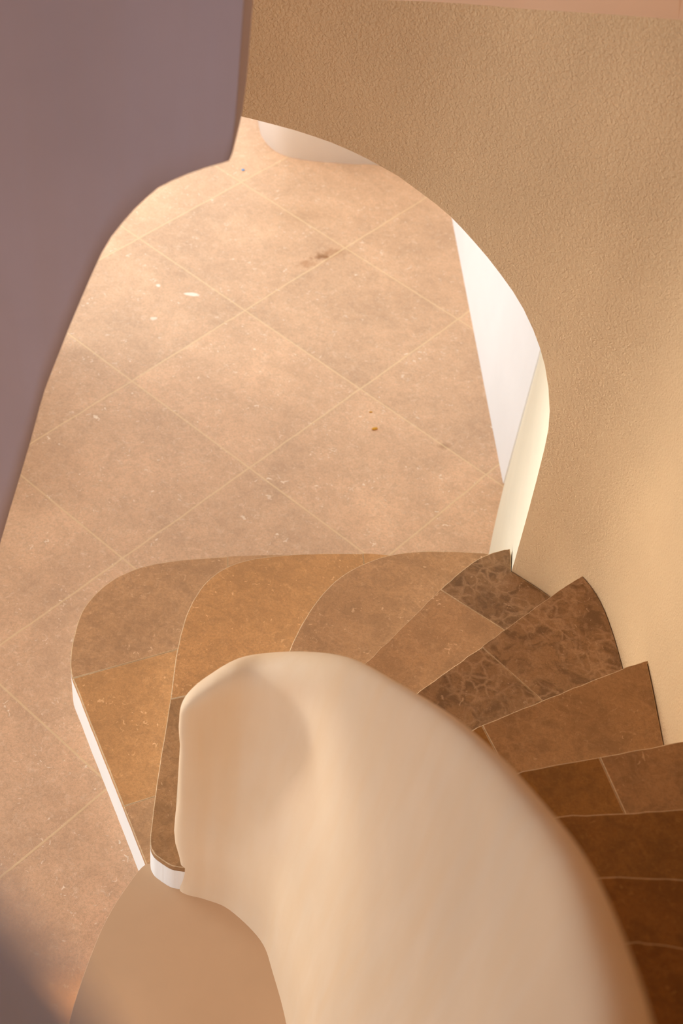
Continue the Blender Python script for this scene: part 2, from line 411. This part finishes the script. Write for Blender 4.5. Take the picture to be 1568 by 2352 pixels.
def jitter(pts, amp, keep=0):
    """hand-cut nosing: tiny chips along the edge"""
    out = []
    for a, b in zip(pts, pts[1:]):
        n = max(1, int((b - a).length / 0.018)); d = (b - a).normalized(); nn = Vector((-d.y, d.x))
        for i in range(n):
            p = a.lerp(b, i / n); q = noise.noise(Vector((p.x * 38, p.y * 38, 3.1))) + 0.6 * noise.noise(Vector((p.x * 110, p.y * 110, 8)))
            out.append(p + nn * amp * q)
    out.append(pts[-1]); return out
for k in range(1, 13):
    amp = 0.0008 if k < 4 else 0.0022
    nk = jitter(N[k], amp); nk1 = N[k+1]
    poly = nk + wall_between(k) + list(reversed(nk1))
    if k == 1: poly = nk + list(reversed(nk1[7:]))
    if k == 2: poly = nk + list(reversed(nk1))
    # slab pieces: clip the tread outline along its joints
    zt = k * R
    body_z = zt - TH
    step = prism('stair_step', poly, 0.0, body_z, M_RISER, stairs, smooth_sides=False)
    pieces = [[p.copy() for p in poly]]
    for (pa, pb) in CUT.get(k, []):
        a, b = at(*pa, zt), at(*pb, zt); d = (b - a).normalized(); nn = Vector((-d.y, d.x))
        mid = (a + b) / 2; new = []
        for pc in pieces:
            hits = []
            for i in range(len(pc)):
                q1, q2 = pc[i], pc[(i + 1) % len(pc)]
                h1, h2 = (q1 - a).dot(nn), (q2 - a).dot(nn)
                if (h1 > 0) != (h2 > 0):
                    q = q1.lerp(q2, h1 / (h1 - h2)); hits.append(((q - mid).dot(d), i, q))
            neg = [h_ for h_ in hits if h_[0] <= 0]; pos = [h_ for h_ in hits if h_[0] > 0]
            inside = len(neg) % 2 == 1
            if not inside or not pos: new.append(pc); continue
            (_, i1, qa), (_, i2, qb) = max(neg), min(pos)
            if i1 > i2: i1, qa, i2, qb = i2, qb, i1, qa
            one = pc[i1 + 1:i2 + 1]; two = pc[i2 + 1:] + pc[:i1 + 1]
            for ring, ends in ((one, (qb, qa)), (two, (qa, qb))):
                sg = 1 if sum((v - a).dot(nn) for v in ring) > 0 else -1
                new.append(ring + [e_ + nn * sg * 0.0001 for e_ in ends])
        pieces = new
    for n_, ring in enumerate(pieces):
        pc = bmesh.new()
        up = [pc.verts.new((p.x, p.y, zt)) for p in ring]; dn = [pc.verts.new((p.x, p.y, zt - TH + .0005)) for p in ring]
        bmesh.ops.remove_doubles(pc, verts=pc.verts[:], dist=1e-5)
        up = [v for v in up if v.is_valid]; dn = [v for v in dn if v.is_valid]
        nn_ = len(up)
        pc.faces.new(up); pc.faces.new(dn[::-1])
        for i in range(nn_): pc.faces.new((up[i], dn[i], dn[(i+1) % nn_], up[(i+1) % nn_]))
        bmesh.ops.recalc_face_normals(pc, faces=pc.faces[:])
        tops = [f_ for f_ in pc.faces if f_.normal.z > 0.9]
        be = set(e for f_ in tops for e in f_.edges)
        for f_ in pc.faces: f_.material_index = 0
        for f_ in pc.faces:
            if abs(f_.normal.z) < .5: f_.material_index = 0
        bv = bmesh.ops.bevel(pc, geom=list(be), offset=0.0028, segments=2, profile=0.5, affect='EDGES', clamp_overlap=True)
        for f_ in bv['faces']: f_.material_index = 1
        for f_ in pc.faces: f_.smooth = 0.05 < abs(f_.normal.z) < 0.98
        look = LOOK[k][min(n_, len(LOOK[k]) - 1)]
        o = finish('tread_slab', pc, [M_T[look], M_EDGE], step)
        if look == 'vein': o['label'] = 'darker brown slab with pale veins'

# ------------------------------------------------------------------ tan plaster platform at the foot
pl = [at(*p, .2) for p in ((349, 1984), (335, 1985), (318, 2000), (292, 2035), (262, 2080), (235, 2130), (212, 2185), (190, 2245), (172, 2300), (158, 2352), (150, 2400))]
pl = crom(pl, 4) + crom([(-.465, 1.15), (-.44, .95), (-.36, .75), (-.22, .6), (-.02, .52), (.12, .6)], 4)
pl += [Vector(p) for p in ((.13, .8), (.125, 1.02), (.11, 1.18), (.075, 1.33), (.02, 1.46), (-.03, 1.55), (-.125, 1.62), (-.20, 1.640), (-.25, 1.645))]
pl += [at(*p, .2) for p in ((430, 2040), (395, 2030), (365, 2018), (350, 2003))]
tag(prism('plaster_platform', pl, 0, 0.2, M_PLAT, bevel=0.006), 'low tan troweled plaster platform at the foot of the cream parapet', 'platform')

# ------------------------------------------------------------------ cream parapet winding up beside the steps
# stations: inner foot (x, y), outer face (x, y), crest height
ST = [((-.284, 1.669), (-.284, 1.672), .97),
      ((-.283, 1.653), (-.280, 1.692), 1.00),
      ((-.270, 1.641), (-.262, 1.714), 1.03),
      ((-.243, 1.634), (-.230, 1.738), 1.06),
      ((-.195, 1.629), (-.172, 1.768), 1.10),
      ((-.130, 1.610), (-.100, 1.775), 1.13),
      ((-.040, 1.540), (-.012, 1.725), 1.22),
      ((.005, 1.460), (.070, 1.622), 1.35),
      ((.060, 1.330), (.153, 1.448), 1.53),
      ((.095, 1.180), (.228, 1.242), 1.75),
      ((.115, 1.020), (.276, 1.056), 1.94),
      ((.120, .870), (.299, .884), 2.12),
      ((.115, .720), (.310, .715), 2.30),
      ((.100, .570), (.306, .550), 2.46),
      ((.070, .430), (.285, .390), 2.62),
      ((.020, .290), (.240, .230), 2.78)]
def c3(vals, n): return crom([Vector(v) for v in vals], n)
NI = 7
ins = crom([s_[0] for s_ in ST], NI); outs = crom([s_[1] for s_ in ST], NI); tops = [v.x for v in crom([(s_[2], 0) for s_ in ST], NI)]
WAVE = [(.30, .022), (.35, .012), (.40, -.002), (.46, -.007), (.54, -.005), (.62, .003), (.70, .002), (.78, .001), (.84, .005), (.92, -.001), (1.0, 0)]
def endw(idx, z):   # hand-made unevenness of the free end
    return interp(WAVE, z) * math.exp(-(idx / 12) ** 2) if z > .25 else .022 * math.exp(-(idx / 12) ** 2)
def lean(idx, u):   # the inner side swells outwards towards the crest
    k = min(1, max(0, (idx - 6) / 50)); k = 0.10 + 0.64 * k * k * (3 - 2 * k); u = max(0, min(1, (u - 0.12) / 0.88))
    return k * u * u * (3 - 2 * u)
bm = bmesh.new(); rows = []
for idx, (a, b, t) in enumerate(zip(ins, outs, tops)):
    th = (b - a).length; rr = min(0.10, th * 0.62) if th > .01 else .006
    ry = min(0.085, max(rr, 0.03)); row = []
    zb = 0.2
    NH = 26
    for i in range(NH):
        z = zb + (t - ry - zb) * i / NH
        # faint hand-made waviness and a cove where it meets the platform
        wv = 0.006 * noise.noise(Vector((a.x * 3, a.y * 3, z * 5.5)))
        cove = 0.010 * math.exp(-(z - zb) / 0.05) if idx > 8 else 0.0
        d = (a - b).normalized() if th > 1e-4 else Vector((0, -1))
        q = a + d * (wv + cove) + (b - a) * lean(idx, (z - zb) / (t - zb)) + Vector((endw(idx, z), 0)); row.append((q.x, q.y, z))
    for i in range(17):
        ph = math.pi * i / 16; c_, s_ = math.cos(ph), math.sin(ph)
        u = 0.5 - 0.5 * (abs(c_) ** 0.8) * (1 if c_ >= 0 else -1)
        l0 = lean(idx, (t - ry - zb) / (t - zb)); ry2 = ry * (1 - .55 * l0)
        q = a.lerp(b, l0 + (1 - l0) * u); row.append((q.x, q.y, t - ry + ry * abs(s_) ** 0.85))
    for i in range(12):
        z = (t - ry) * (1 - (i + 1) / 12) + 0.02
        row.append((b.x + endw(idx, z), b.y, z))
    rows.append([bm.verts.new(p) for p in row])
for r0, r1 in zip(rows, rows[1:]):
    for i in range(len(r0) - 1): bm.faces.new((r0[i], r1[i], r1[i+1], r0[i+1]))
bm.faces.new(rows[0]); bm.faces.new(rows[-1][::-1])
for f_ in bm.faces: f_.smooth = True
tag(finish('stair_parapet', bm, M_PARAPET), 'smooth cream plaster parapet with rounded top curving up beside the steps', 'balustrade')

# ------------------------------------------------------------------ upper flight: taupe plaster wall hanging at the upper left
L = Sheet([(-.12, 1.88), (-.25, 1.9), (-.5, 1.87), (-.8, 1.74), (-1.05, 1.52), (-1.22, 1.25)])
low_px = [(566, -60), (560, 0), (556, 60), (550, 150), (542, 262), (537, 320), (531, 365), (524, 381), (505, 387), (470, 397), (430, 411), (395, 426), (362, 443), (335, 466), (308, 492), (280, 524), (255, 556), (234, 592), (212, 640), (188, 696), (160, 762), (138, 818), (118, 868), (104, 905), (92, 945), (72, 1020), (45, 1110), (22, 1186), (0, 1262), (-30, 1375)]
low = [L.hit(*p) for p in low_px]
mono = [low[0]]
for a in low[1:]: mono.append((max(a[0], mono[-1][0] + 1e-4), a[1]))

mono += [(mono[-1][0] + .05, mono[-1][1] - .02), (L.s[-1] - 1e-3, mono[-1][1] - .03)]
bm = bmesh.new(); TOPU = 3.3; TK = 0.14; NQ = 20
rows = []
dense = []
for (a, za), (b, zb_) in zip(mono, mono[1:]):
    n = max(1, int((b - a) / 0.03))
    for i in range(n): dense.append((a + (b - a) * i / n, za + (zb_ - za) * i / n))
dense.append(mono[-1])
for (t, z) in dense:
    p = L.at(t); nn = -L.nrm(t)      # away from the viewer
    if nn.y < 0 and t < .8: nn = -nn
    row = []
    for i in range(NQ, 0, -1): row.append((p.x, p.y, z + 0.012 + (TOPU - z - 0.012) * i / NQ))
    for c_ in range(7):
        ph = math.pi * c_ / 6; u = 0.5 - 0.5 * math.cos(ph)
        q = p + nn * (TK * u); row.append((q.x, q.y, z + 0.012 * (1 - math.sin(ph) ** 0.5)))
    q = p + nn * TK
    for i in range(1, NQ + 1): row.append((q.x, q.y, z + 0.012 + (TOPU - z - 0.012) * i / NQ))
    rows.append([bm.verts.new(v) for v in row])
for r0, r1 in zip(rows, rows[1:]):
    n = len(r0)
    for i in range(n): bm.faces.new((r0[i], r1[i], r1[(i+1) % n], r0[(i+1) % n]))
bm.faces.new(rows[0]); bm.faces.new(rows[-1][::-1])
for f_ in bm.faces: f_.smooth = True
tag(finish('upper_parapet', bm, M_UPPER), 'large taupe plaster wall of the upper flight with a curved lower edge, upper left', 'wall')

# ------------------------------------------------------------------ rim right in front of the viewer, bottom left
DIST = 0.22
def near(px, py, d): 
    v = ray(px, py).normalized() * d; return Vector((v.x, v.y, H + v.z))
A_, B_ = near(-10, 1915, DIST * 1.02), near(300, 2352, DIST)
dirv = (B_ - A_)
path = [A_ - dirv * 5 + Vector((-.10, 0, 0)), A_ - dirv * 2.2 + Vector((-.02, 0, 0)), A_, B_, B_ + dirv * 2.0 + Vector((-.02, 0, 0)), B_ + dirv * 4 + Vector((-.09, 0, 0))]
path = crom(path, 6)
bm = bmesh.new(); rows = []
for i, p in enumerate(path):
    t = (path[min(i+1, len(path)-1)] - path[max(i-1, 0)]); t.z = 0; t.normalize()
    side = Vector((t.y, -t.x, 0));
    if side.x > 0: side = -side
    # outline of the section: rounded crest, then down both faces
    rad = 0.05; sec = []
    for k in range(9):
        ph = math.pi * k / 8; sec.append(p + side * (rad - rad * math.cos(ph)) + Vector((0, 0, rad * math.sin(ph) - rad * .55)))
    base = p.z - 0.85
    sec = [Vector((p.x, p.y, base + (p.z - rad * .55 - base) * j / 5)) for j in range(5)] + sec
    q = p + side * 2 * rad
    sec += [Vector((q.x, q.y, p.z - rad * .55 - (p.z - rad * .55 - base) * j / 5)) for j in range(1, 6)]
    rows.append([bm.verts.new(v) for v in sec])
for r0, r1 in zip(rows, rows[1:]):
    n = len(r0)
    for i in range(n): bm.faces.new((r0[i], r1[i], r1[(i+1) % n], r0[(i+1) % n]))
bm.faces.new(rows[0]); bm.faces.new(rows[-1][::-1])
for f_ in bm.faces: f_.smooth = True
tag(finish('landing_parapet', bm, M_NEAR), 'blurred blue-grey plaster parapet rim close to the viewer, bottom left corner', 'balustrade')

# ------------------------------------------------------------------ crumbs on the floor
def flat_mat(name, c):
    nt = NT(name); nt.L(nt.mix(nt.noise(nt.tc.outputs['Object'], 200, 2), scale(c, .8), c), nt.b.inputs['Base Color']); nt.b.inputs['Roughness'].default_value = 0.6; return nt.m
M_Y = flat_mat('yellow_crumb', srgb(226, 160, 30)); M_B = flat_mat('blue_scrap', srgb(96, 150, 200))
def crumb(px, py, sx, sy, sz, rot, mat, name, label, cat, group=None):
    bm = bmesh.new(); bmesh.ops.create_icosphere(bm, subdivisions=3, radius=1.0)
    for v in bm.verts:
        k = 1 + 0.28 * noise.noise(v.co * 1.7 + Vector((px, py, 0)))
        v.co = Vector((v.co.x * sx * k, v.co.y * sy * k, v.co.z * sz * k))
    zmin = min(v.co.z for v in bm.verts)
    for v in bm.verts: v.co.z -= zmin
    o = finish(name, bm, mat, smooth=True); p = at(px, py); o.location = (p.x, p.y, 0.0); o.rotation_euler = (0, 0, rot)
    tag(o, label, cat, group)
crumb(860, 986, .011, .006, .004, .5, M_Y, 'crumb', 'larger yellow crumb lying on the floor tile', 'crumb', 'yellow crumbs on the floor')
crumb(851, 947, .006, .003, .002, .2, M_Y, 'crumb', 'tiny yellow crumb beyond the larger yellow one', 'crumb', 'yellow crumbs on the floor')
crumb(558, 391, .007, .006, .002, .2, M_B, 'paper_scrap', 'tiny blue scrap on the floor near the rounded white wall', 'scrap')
▬▬▬▬▬▬
Problem to work on | From the listing above, pick out every line containing "balustrade".

Exercise result |
tag(finish('stair_parapet', bm, M_PARAPET), 'smooth cream plaster parapet with rounded top curving up beside the steps', 'balustrade')
tag(finish('landing_parapet', bm, M_NEAR), 'blurred blue-grey plaster parapet rim close to the viewer, bottom left corner', 'balustrade')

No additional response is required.